The man who will be Virginia's new expert on public transportation says he wants to do something about the state's love affair with the automobile.

"Either I'm going to help bring Virginia into a new era or I'm going to expend a lot of wind trying Edward W. Pigman said yesterday after he was named head of the newly established Public Transportation Division in the State Department of Highways and Transportation.

"People have been too automobile-oriented to make the necessary commitment to public transportation," Pigman said. "Because nothing has been done, there are no tracks to follow."

Virginia Highway Commissioner Harold King, who announced the appointent, said Pigman would begin his duties Oct. 16. The division, which was created by the General Assembly earlier this year, will have a staff of 15 and a budget of more than $250,000.

Pigman, whose division will adminster $45 million in state and federal money that goes to the state's 12 mass-transit systems, said he hopes to encourage more people to use public transportation instead of automobiles. He said his division probably would stress improving the current mass-transit systems and not try to develop new ones.

With 52,000 miles of roads to administer, Virginia has the third largest state highway department in the nation in terms of mileage. It is considered a strong highway state, where mass public transportation has taken a back seat to private automobiles.

Pigman, who comes to Virginia from the Illinois Division of Public Transportation, acknowledged this, but said he thought it offered an opportunity.

Pigman praised his new boss, King, hose background lies largely in highways.

"I'm personally pleased that he used public transportation to get to work each day," he said of King, who takes a bus every morning to the Department of Highways and Transportation office in Richmond.
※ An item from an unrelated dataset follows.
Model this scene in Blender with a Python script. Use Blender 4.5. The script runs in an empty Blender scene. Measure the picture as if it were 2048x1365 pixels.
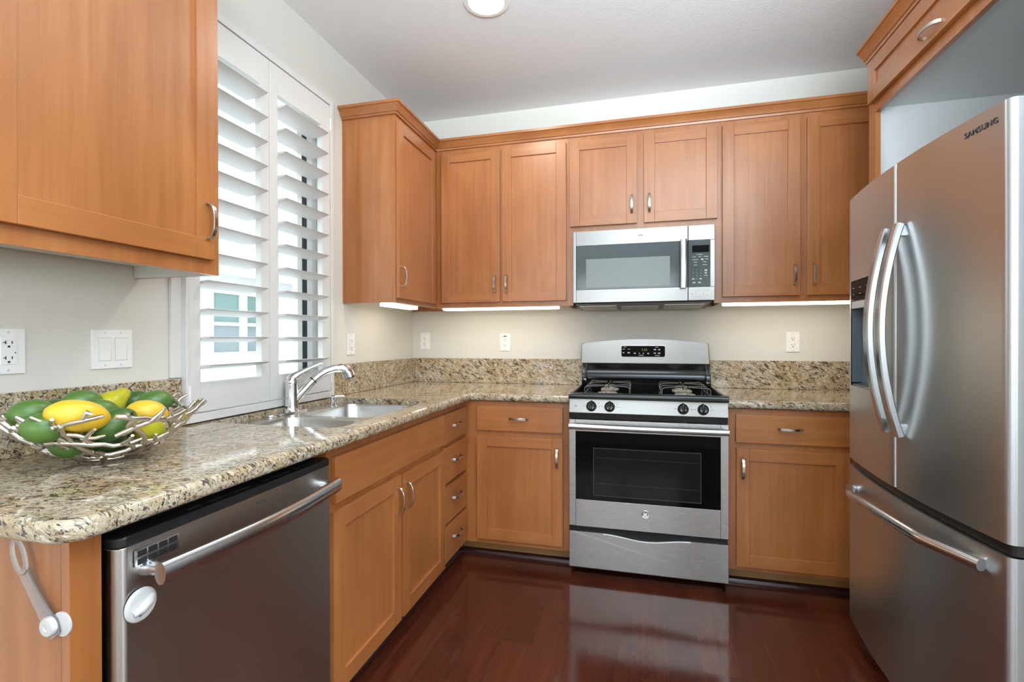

Pigman, 34, has degrees from the University of Georgia and a PhD from the University of Illinois. Before joining the Division of Public Transportatioin there, he was a mass transit consultant in Chicago, which has one of the most extensive public transit systems in the country.

A legislative study commission had recommended that the legislature created a separate department of public transportation, but the legislation made it division within the Department of Highways and Transportation.

Pigman's new job has a salary range from $23,500 to $30,000.